§ **What is being asked**
Quote the data exactly, first line to the line containing "prism('cove_foot', M['white'], [(XL", with no pictures.

#####

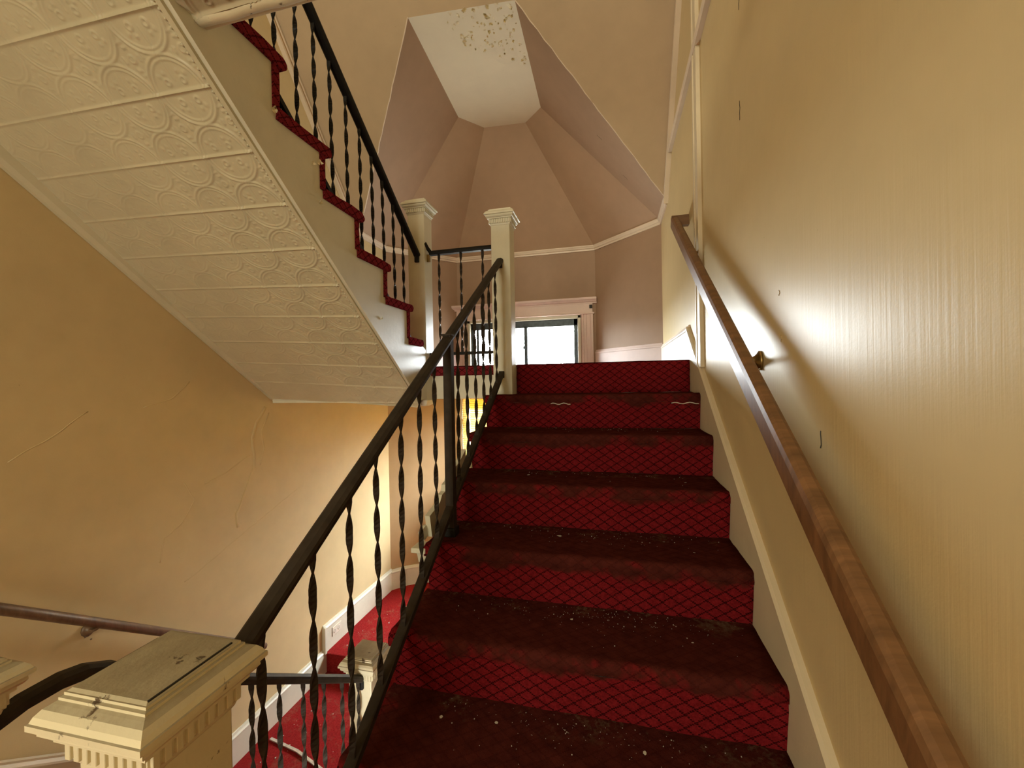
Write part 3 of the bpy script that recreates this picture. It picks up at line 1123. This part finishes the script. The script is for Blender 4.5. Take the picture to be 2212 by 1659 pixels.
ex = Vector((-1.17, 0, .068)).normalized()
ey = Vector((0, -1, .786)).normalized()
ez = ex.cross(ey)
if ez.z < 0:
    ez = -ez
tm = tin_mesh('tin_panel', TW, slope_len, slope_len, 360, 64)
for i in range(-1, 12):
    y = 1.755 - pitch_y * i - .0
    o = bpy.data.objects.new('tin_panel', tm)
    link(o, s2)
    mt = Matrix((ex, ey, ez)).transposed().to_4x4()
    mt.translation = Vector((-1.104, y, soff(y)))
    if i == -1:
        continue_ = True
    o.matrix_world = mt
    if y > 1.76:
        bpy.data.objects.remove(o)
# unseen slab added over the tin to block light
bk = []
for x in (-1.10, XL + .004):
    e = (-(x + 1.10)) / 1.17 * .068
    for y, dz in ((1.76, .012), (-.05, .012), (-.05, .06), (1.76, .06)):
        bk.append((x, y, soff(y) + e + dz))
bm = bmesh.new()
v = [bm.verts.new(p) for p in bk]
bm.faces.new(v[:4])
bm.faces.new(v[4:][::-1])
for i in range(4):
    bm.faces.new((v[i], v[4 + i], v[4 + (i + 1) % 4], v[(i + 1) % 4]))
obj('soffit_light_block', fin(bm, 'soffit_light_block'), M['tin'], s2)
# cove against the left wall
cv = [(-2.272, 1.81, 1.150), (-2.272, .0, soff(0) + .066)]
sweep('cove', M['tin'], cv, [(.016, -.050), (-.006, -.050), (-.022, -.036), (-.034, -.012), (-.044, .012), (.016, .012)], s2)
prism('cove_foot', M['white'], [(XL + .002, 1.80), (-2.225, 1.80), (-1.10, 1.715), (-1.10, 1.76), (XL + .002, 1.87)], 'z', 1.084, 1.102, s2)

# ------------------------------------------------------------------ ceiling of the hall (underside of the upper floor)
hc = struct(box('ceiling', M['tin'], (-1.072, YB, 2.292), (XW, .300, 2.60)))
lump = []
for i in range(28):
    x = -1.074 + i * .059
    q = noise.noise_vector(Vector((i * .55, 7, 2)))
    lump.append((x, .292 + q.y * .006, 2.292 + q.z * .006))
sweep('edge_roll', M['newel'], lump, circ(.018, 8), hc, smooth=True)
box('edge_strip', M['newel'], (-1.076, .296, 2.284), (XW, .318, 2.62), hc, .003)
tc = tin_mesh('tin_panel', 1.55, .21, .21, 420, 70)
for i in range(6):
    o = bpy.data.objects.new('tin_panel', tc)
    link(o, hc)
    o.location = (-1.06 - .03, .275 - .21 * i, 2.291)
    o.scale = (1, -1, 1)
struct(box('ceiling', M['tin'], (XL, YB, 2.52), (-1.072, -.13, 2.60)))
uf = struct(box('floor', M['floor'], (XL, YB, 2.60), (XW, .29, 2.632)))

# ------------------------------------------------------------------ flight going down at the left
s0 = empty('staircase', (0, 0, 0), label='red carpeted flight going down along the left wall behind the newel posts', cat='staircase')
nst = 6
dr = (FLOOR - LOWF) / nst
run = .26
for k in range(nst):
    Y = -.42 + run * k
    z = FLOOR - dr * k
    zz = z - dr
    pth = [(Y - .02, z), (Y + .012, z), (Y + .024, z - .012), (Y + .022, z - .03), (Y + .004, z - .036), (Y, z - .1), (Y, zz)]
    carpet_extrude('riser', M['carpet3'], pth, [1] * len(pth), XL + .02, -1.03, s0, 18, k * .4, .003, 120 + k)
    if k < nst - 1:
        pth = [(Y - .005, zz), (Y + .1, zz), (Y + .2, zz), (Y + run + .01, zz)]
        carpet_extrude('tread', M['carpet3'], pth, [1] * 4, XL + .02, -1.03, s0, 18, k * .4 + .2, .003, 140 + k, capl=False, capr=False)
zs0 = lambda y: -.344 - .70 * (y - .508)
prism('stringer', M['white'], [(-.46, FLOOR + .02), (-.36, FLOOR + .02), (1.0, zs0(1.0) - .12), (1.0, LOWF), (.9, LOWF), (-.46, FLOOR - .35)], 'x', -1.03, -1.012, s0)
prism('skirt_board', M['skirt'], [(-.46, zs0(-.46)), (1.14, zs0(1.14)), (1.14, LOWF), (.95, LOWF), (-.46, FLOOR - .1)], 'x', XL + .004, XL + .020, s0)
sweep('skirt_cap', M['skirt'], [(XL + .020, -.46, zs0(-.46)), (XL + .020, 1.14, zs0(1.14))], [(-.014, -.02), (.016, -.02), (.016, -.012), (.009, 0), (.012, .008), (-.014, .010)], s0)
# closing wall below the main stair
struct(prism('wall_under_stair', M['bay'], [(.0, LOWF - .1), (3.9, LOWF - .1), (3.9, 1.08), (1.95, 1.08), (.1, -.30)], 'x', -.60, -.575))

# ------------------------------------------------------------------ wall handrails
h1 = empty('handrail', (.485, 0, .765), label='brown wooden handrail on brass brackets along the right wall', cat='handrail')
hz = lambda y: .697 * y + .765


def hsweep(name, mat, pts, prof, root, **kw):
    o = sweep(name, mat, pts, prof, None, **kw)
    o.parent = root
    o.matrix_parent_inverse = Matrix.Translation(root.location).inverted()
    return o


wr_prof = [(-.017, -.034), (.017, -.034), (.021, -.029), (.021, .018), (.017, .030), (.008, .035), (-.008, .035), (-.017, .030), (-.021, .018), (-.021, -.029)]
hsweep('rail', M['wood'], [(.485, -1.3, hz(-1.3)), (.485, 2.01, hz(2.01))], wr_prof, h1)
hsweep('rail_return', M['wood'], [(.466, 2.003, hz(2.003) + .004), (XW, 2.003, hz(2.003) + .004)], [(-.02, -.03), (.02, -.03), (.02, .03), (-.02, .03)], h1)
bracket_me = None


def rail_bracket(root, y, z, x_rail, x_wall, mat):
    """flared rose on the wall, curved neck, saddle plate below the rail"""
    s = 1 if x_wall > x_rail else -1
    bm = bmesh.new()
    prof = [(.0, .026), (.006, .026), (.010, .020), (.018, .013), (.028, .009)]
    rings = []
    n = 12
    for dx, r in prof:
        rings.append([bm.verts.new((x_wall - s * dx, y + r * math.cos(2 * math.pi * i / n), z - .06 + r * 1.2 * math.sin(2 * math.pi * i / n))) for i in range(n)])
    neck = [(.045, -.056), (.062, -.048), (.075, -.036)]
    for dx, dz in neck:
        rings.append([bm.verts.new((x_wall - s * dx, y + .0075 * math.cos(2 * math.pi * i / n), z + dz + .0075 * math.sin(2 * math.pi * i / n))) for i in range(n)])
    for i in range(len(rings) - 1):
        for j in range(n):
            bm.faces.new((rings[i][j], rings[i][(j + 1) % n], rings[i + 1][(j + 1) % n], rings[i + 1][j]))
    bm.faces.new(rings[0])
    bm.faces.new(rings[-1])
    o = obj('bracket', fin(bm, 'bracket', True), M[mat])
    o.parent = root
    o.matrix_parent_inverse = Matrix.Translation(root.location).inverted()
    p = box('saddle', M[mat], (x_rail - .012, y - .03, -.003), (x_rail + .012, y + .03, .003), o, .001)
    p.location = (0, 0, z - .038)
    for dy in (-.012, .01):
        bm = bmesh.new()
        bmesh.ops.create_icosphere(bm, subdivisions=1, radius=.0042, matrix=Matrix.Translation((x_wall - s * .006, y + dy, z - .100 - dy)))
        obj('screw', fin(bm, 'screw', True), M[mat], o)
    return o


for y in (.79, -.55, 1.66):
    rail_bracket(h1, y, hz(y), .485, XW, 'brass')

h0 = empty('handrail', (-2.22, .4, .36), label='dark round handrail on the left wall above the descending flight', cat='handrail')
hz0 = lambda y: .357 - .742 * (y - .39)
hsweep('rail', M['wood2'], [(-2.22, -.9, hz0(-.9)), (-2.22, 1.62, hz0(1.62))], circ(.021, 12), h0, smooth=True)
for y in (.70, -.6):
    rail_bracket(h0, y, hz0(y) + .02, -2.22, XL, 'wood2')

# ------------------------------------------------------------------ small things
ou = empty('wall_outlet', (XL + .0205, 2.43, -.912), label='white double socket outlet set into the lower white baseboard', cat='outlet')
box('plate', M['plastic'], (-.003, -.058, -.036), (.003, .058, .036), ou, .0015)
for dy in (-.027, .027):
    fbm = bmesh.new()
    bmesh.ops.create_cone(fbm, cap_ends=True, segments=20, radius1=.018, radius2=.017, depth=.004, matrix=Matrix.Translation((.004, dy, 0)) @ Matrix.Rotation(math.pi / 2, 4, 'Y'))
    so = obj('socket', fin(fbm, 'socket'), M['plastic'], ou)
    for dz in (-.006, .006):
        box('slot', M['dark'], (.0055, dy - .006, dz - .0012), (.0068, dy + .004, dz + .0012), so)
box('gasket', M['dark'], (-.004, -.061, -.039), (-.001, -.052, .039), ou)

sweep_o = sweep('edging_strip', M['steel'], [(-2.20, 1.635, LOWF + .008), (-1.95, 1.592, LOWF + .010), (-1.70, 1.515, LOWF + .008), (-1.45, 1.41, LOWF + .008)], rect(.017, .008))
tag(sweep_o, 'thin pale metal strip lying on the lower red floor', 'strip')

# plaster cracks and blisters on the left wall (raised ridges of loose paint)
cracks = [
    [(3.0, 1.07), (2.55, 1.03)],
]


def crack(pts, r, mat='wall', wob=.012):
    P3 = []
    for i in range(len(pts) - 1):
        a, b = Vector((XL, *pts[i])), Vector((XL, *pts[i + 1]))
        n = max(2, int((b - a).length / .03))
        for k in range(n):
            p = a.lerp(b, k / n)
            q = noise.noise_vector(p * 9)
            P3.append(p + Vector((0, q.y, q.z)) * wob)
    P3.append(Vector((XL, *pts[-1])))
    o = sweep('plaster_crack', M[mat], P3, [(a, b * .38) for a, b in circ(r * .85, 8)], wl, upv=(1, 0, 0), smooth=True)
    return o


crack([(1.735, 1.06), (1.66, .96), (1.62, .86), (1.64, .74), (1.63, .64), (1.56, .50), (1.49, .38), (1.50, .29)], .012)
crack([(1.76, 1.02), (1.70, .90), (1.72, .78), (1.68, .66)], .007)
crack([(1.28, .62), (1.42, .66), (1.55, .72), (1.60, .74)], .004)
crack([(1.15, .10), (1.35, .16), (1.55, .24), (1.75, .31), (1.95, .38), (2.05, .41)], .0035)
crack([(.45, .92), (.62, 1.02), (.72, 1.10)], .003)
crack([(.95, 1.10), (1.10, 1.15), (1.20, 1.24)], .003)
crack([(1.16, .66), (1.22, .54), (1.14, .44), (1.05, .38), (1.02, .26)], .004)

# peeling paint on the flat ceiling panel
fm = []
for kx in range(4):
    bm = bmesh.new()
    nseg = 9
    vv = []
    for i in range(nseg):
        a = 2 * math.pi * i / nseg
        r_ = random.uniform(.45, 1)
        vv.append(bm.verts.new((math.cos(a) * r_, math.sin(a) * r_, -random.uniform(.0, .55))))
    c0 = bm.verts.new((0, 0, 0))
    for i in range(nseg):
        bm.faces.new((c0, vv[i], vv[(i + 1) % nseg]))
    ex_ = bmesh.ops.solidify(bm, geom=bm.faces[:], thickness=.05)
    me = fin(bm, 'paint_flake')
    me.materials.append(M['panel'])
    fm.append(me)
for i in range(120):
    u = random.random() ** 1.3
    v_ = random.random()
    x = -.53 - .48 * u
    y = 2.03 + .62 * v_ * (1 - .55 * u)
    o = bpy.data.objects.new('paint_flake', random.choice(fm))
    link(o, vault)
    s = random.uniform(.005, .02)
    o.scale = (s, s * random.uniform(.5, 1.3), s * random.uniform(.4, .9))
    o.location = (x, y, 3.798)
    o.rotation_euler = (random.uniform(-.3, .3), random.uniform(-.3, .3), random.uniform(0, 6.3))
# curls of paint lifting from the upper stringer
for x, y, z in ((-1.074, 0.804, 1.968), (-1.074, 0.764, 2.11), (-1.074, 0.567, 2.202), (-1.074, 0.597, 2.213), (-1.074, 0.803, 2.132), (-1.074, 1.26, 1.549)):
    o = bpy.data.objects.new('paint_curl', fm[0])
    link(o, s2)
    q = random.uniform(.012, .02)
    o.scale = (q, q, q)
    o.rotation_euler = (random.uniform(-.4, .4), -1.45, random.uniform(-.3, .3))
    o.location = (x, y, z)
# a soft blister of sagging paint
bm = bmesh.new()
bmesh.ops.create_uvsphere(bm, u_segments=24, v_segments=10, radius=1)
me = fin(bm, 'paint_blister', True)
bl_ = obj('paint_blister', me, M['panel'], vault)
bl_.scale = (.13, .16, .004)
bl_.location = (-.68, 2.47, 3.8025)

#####

§ **Completed task**
Write part 3 of the bpy script that recreates this picture. It picks up at line 1123. This part finishes the script. The script is for Blender 4.5. Take the picture to be 2212 by 1659 pixels.
ex = Vector((-1.17, 0, .068)).normalized()
ey = Vector((0, -1, .786)).normalized()
ez = ex.cross(ey)
if ez.z < 0:
    ez = -ez
tm = tin_mesh('tin_panel', TW, slope_len, slope_len, 360, 64)
for i in range(-1, 12):
    y = 1.755 - pitch_y * i - .0
    o = bpy.data.objects.new('tin_panel', tm)
    link(o, s2)
    mt = Matrix((ex, ey, ez)).transposed().to_4x4()
    mt.translation = Vector((-1.104, y, soff(y)))
    if i == -1:
        continue_ = True
    o.matrix_world = mt
    if y > 1.76:
        bpy.data.objects.remove(o)
# unseen slab added over the tin to block light
bk = []
for x in (-1.10, XL + .004):
    e = (-(x + 1.10)) / 1.17 * .068
    for y, dz in ((1.76, .012), (-.05, .012), (-.05, .06), (1.76, .06)):
        bk.append((x, y, soff(y) + e + dz))
bm = bmesh.new()
v = [bm.verts.new(p) for p in bk]
bm.faces.new(v[:4])
bm.faces.new(v[4:][::-1])
for i in range(4):
    bm.faces.new((v[i], v[4 + i], v[4 + (i + 1) % 4], v[(i + 1) % 4]))
obj('soffit_light_block', fin(bm, 'soffit_light_block'), M['tin'], s2)
# cove against the left wall
cv = [(-2.272, 1.81, 1.150), (-2.272, .0, soff(0) + .066)]
sweep('cove', M['tin'], cv, [(.016, -.050), (-.006, -.050), (-.022, -.036), (-.034, -.012), (-.044, .012), (.016, .012)], s2)
prism('cove_foot', M['white'], [(XL + .002, 1.80), (-2.225, 1.80), (-1.10, 1.715), (-1.10, 1.76), (XL + .002, 1.87)], 'z', 1.084, 1.102, s2)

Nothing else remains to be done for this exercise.